*Supplied data*:
* Start *

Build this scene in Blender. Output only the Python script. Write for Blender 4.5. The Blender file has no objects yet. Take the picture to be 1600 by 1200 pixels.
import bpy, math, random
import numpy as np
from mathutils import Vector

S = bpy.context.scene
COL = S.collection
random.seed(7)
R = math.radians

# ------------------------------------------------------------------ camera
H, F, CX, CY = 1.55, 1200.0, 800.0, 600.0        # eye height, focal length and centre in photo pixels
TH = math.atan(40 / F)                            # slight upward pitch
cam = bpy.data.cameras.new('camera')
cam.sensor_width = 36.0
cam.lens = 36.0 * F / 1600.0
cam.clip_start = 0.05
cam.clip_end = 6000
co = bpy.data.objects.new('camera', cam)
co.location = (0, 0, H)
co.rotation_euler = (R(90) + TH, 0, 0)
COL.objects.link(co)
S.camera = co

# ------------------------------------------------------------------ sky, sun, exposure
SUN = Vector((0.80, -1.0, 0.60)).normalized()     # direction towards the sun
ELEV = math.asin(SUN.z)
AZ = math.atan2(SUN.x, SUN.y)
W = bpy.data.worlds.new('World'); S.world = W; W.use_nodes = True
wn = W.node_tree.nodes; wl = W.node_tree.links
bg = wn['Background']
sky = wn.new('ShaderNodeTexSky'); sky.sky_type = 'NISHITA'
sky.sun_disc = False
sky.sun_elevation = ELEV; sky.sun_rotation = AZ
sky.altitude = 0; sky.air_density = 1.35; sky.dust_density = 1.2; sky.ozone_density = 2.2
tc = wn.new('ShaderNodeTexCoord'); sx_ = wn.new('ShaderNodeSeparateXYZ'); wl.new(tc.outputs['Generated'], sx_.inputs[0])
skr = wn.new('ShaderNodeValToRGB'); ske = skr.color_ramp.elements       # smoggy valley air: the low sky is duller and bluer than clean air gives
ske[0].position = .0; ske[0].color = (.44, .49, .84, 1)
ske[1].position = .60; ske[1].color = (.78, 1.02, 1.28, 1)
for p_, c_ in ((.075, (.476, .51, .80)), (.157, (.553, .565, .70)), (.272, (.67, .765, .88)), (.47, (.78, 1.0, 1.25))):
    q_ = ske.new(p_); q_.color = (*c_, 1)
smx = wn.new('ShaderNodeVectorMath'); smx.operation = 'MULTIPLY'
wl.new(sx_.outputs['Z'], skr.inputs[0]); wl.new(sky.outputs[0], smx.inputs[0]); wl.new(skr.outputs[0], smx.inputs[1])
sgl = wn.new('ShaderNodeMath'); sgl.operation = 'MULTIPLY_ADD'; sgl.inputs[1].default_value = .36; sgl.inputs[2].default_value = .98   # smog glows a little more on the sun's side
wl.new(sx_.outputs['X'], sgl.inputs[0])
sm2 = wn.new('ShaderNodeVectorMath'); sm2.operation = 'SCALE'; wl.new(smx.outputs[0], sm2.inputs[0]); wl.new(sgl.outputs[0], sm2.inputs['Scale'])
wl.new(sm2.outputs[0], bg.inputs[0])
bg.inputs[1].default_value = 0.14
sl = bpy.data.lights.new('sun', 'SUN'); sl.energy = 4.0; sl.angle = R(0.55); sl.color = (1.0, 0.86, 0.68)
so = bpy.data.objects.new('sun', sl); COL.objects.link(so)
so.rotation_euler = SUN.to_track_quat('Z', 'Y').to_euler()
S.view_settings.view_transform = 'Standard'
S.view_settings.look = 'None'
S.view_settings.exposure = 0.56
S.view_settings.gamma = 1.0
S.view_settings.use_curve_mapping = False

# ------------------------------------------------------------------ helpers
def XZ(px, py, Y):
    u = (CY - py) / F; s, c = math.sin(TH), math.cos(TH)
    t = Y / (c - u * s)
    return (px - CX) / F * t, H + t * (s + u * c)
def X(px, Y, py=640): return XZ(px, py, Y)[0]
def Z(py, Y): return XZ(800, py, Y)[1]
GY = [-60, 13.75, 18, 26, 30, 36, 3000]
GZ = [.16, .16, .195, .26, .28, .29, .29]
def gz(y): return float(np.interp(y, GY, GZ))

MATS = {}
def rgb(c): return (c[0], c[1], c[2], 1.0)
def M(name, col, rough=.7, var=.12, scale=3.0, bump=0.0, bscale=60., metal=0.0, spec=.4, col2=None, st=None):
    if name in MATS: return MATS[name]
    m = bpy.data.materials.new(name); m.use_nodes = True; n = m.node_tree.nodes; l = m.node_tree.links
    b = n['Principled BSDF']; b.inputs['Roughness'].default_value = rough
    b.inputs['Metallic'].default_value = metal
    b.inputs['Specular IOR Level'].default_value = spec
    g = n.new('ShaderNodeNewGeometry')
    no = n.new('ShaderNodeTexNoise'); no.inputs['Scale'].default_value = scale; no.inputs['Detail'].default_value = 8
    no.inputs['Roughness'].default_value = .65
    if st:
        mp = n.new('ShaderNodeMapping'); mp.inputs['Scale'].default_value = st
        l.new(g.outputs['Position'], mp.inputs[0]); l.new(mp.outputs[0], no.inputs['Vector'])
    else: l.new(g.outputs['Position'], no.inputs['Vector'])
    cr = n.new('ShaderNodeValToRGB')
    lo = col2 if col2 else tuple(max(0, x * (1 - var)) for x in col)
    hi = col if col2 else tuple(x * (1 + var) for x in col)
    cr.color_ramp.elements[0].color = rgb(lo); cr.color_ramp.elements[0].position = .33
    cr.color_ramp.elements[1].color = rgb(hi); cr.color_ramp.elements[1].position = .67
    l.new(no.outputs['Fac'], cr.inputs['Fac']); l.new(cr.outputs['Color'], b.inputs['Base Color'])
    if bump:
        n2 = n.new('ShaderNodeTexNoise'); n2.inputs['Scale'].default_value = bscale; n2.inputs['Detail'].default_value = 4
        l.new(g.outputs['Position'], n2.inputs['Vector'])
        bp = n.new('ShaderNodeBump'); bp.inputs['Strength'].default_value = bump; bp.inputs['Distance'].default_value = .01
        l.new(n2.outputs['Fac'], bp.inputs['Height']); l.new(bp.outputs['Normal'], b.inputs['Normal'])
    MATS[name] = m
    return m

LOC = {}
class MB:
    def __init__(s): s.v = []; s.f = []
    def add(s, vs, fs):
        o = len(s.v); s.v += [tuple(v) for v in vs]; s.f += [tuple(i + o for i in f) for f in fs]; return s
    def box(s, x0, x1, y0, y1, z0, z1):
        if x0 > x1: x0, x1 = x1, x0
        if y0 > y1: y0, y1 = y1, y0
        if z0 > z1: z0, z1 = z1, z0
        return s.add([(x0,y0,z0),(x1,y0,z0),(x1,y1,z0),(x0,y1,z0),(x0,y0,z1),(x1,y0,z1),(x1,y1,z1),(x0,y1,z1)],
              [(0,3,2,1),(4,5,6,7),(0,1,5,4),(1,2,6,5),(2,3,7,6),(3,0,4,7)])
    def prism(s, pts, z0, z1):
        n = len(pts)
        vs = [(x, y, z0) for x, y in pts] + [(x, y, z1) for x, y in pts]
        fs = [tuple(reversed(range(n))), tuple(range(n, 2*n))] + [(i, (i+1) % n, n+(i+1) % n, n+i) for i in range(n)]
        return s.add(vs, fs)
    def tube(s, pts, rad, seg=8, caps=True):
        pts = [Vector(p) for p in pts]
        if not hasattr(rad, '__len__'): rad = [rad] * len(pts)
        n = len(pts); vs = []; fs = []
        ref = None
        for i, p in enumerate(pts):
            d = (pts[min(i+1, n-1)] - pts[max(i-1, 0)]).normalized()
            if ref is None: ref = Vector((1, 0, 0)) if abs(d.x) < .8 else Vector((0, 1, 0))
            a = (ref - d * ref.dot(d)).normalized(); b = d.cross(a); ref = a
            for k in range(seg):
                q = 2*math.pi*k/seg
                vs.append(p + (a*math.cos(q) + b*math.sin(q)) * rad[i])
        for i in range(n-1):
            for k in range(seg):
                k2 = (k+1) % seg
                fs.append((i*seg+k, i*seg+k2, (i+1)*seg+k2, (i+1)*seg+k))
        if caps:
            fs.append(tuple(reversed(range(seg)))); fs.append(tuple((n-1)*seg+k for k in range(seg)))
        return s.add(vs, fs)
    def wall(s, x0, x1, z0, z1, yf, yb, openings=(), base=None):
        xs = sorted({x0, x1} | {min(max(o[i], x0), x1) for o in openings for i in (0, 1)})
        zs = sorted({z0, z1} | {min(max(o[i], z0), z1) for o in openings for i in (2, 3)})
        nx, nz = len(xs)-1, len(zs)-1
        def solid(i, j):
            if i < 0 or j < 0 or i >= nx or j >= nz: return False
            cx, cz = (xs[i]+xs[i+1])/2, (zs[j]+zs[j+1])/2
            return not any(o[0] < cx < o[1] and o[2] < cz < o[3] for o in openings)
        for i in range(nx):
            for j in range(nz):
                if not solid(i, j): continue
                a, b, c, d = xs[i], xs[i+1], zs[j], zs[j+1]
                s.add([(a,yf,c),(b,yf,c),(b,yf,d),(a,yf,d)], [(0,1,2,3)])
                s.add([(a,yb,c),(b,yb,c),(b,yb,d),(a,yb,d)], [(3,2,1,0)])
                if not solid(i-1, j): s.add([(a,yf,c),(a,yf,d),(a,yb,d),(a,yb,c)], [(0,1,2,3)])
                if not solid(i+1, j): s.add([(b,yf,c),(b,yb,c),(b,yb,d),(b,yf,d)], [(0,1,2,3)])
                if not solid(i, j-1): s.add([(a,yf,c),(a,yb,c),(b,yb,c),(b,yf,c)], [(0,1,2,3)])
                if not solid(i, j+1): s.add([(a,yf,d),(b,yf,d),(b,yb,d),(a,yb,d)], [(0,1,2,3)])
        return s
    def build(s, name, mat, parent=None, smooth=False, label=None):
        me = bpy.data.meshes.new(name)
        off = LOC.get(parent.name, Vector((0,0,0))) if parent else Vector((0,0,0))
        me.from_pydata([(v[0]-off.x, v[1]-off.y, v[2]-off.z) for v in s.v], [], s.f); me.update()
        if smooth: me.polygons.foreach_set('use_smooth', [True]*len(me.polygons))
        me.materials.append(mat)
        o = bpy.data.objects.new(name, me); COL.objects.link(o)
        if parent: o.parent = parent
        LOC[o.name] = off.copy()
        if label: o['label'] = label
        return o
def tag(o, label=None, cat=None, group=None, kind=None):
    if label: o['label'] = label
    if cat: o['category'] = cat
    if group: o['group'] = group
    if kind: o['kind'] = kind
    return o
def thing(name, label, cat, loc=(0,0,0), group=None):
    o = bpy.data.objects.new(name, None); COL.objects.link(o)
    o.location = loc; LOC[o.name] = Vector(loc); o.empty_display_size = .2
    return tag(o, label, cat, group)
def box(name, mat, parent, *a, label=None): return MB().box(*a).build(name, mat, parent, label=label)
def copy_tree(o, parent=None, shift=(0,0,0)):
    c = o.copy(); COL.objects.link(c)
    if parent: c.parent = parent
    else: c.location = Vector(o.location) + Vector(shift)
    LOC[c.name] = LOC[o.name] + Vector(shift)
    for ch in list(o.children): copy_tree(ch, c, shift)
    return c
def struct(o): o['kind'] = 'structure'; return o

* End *

*Exercise requirements*:
Repeat, word for word, the lines from the opening of the material through the line containing "R = math.radians".

*Complete response*:
Build this scene in Blender. Output only the Python script. Write for Blender 4.5. The Blender file has no objects yet. Take the picture to be 1600 by 1200 pixels.
import bpy, math, random
import numpy as np
from mathutils import Vector

S = bpy.context.scene
COL = S.collection
random.seed(7)
R = math.radians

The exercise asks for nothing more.